Nel complesso, il progetto americano risponde alla necessità di diversificazione delle fonti da parte degli attori asiatici, impegnati anche a ridurre la dipendenza dalla Russia. In particolare, il Giappone ha già ridotto le importazioni di GNL russo: nel 2024 ha acquistato 5,47 mtpa, il 7,29% in meno rispetto ai 5,90 mtpa del 2023. Anche la Corea del Sud segue questa tendenza ed entrambi i Paesi prevedono ulteriori tagli nei prossimi anni. In questo contesto, l’Alaska LNG Project potrebbe soddisfare interamente la domanda della Thailandia e quasi interamente quella di Taiwan, che ha già firmato la lettera di intenti per ottenere circa 6 milioni di tonnellate all’anno. Taipei, che dipende fortemente dal gas per la produzione elettrica, punta a contratti di lungo termine per compensare la chiusura di due reattori nucleari nel 2025, investendo in infrastrutture di rigassificazione e di stoccaggio di GNL. La vicinanza dell’Alaska rende il progetto particolarmente vantaggioso e rappresenta anche un’opportunità politica: rafforzare i legami con Washington per garantirsi il sostegno militare contro la Cina. Infatti, nello stesso periodo della firma della lettera di intenti, il Ministero della Difesa taiwanese ha pubblicato un rapporto che evidenzia la volontà di intensificare la cooperazione militare con gli Stati Uniti attraverso esercitazioni congiunte e scambi tra le rispettive intelligence.

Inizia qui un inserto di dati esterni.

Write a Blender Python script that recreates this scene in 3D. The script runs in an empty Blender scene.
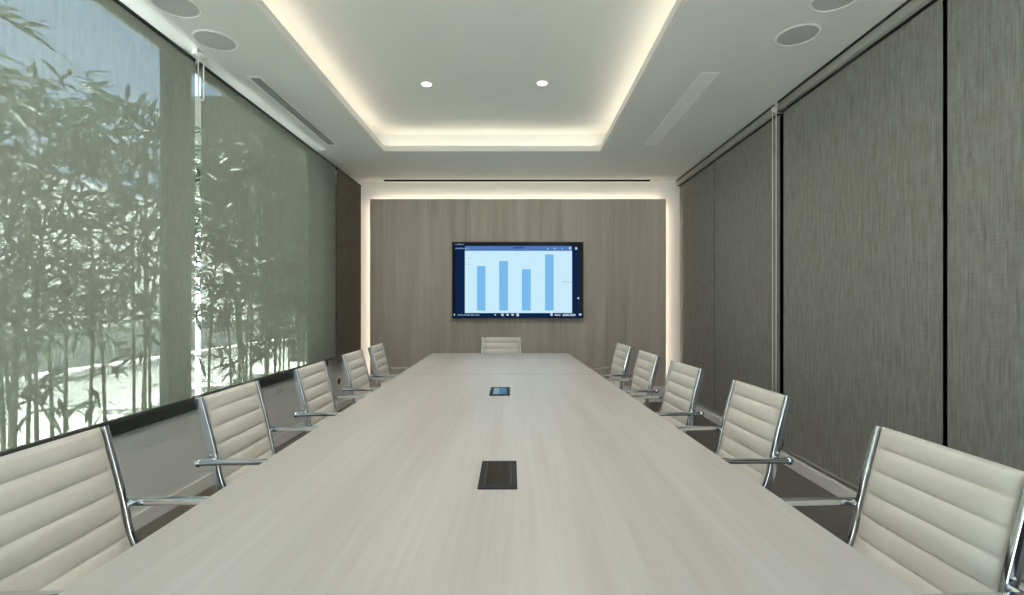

La volontà di incrementare le importazioni statunitensi di gas è il risultato anche di altre valutazioni, tra cui la maggiore flessibilità dei contratti statunitensi che consentono agli acquirenti di rivendere il bene. Intanto, il Giappone è attivo anche in progetti alternativi, come il Mozambique LNG Project, a cui ha contribuito con un prestito da 3 miliardi di dollari nel 2020 per sviluppare il giacimento Golfinho-Atum, al largo della costa settentrionale. Questo progetto potrebbe coprire il 5% della domanda giapponese, ma ha subito ritardi a causa degli attacchi jihadisti di Al-Shabaab nella provincia di Cabo Delgado, rendendo il suo futuro incerto.
L’Alaska LNG Project offrirebbe dunque una potenziale soluzione per diversificare l’approvvigionamento di GNL nei mercati asiatici, con benefici possibili per i partner americani regionali come Giappone, Corea del Sud, Taiwan e Thailandia. Tuttavia, è ancora prematuro valutare la redditività del progetto e stimarne i benefici concreti, considerando che la sua operatività non è attesa prima di cinque anni.